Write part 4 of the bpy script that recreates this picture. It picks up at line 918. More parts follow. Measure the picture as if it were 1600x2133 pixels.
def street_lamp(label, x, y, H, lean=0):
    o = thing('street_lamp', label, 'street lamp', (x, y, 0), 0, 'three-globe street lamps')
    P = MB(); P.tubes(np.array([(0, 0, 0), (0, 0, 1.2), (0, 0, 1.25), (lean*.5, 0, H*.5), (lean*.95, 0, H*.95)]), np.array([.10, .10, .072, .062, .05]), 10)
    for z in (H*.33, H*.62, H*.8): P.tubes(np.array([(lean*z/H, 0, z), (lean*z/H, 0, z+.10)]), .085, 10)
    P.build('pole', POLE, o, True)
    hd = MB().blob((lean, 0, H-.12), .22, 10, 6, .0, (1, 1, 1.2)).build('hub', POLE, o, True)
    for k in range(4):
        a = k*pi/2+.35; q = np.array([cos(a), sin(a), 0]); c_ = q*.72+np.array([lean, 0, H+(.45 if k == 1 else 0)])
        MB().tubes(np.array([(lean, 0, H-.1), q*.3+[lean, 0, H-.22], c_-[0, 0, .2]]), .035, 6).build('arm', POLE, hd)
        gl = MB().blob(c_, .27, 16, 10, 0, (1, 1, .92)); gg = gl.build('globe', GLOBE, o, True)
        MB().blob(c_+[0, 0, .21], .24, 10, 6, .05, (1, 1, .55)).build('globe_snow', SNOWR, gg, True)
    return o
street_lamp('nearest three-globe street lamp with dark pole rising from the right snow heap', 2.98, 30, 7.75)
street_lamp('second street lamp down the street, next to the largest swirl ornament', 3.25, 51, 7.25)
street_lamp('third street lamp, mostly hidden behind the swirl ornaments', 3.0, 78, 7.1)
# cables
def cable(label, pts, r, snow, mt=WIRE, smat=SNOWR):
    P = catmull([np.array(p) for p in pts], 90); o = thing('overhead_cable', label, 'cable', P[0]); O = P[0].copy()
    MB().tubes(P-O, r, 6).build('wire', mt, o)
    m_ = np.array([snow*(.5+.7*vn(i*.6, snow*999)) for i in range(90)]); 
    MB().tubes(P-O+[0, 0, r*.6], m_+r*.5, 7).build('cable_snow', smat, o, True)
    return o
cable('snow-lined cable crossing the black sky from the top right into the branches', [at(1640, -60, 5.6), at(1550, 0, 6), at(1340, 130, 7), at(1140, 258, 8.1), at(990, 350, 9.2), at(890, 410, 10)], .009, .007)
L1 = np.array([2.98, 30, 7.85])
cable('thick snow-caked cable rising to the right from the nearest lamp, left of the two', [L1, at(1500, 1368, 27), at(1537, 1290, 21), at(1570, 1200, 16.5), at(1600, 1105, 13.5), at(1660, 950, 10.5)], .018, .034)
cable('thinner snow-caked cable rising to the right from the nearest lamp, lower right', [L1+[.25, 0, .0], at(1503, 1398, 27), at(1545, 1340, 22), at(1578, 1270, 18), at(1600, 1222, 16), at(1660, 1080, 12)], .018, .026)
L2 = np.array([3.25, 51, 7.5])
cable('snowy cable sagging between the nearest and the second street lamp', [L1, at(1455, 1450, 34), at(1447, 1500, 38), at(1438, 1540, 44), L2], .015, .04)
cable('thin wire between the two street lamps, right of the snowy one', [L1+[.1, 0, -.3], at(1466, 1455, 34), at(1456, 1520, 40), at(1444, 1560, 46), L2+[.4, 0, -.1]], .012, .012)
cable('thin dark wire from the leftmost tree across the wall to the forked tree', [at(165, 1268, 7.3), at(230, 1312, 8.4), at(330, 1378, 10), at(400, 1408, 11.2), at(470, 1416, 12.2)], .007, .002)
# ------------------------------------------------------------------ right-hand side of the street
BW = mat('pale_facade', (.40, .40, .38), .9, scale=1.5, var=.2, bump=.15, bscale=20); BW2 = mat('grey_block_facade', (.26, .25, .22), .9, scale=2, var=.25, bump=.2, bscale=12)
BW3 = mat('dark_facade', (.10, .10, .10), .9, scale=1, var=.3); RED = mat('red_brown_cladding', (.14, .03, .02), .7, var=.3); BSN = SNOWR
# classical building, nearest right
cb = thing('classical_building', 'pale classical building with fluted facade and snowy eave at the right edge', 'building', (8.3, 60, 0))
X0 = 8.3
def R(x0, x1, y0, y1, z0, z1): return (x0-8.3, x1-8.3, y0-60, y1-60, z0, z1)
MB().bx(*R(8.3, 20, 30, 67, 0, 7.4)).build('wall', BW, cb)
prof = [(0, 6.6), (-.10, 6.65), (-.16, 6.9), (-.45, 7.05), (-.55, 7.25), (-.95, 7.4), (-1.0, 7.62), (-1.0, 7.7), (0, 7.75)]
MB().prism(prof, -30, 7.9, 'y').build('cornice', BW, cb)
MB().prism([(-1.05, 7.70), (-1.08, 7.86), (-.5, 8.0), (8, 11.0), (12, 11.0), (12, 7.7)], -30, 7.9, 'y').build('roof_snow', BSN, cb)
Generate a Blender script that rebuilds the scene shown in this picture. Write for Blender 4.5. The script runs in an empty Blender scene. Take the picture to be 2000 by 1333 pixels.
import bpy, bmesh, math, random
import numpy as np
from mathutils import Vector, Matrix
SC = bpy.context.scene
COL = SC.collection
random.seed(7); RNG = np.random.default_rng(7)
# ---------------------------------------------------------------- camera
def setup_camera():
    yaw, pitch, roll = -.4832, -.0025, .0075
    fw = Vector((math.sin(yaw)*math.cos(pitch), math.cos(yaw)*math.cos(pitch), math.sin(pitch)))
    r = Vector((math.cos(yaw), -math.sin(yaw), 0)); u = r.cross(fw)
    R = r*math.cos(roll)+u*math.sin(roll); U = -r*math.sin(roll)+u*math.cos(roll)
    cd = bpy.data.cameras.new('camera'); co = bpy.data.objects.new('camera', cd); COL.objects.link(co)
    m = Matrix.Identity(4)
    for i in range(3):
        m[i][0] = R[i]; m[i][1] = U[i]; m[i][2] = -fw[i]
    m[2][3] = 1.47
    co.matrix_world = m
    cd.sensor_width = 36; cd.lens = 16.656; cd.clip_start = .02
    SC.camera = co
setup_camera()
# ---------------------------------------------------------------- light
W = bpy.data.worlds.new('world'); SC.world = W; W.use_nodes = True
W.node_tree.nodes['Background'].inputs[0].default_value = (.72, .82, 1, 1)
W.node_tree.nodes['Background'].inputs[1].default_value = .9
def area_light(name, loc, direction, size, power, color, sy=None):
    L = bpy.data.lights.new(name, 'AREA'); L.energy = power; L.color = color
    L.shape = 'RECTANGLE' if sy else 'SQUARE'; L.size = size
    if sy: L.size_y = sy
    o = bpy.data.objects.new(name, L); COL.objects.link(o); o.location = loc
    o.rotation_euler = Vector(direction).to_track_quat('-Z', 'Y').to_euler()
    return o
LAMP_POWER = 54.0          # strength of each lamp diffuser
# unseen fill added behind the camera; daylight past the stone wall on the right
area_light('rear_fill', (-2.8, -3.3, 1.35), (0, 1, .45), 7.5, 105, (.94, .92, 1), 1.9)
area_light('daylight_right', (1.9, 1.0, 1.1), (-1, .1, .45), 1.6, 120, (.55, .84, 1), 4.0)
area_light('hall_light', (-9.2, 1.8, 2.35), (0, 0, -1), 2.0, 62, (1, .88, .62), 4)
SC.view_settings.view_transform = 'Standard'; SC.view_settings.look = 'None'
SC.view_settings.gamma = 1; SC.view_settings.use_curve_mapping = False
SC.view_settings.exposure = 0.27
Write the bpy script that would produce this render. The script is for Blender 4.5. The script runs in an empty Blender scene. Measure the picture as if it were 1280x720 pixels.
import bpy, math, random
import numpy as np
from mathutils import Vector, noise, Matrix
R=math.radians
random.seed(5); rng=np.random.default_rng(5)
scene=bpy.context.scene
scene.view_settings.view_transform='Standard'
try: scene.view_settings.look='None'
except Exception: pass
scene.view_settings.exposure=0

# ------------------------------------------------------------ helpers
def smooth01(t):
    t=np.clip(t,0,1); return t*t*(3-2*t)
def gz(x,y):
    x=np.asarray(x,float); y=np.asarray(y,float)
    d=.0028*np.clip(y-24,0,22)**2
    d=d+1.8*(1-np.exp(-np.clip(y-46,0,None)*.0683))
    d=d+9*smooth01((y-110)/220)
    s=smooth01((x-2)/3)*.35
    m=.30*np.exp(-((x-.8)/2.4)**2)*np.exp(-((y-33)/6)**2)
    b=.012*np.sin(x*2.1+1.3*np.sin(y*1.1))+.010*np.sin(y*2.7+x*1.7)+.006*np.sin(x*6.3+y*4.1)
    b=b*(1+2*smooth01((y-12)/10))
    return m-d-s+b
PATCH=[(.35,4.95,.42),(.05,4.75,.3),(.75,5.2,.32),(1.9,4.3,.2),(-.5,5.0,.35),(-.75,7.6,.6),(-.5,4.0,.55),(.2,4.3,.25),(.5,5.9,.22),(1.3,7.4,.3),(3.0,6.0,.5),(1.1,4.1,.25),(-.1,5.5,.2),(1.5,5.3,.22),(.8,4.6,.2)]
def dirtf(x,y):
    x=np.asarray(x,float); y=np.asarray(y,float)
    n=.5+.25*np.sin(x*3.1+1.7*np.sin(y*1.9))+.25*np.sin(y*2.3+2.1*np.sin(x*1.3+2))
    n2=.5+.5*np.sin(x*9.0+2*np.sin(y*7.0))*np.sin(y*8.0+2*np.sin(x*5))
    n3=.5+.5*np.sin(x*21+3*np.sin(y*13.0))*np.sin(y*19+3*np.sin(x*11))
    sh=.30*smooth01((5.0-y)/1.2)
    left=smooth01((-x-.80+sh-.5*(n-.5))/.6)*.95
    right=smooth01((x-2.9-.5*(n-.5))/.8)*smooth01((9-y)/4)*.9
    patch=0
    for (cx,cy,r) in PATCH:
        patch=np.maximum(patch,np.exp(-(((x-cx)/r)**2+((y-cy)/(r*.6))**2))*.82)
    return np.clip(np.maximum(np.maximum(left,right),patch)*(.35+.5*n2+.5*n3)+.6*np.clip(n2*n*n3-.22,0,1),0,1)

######

Extract every line from the one containing "Write the bpy" to the end of the entries, including both of those lines, exactly as given and with nothing added.

Write the bpy script that would produce this render. The script is for Blender 4.5. The script runs in an empty Blender scene. Measure the picture as if it were 1280x720 pixels.
import bpy, math, random
import numpy as np
from mathutils import Vector, noise, Matrix
R=math.radians
random.seed(5); rng=np.random.default_rng(5)
scene=bpy.context.scene
scene.view_settings.view_transform='Standard'
try: scene.view_settings.look='None'
except Exception: pass
scene.view_settings.exposure=0

# ------------------------------------------------------------ helpers
def smooth01(t):
    t=np.clip(t,0,1); return t*t*(3-2*t)
def gz(x,y):
    x=np.asarray(x,float); y=np.asarray(y,float)
    d=.0028*np.clip(y-24,0,22)**2
    d=d+1.8*(1-np.exp(-np.clip(y-46,0,None)*.0683))
    d=d+9*smooth01((y-110)/220)
    s=smooth01((x-2)/3)*.35
    m=.30*np.exp(-((x-.8)/2.4)**2)*np.exp(-((y-33)/6)**2)
    b=.012*np.sin(x*2.1+1.3*np.sin(y*1.1))+.010*np.sin(y*2.7+x*1.7)+.006*np.sin(x*6.3+y*4.1)
    b=b*(1+2*smooth01((y-12)/10))
    return m-d-s+b
PATCH=[(.35,4.95,.42),(.05,4.75,.3),(.75,5.2,.32),(1.9,4.3,.2),(-.5,5.0,.35),(-.75,7.6,.6),(-.5,4.0,.55),(.2,4.3,.25),(.5,5.9,.22),(1.3,7.4,.3),(3.0,6.0,.5),(1.1,4.1,.25),(-.1,5.5,.2),(1.5,5.3,.22),(.8,4.6,.2)]
def dirtf(x,y):
    x=np.asarray(x,float); y=np.asarray(y,float)
    n=.5+.25*np.sin(x*3.1+1.7*np.sin(y*1.9))+.25*np.sin(y*2.3+2.1*np.sin(x*1.3+2))
    n2=.5+.5*np.sin(x*9.0+2*np.sin(y*7.0))*np.sin(y*8.0+2*np.sin(x*5))
    n3=.5+.5*np.sin(x*21+3*np.sin(y*13.0))*np.sin(y*19+3*np.sin(x*11))
    sh=.30*smooth01((5.0-y)/1.2)
    left=smooth01((-x-.80+sh-.5*(n-.5))/.6)*.95
    right=smooth01((x-2.9-.5*(n-.5))/.8)*smooth01((9-y)/4)*.9
    patch=0
    for (cx,cy,r) in PATCH:
        patch=np.maximum(patch,np.exp(-(((x-cx)/r)**2+((y-cy)/(r*.6))**2))*.82)
    return np.clip(np.maximum(np.maximum(left,right),patch)*(.35+.5*n2+.5*n3)+.6*np.clip(n2*n*n3-.22,0,1),0,1)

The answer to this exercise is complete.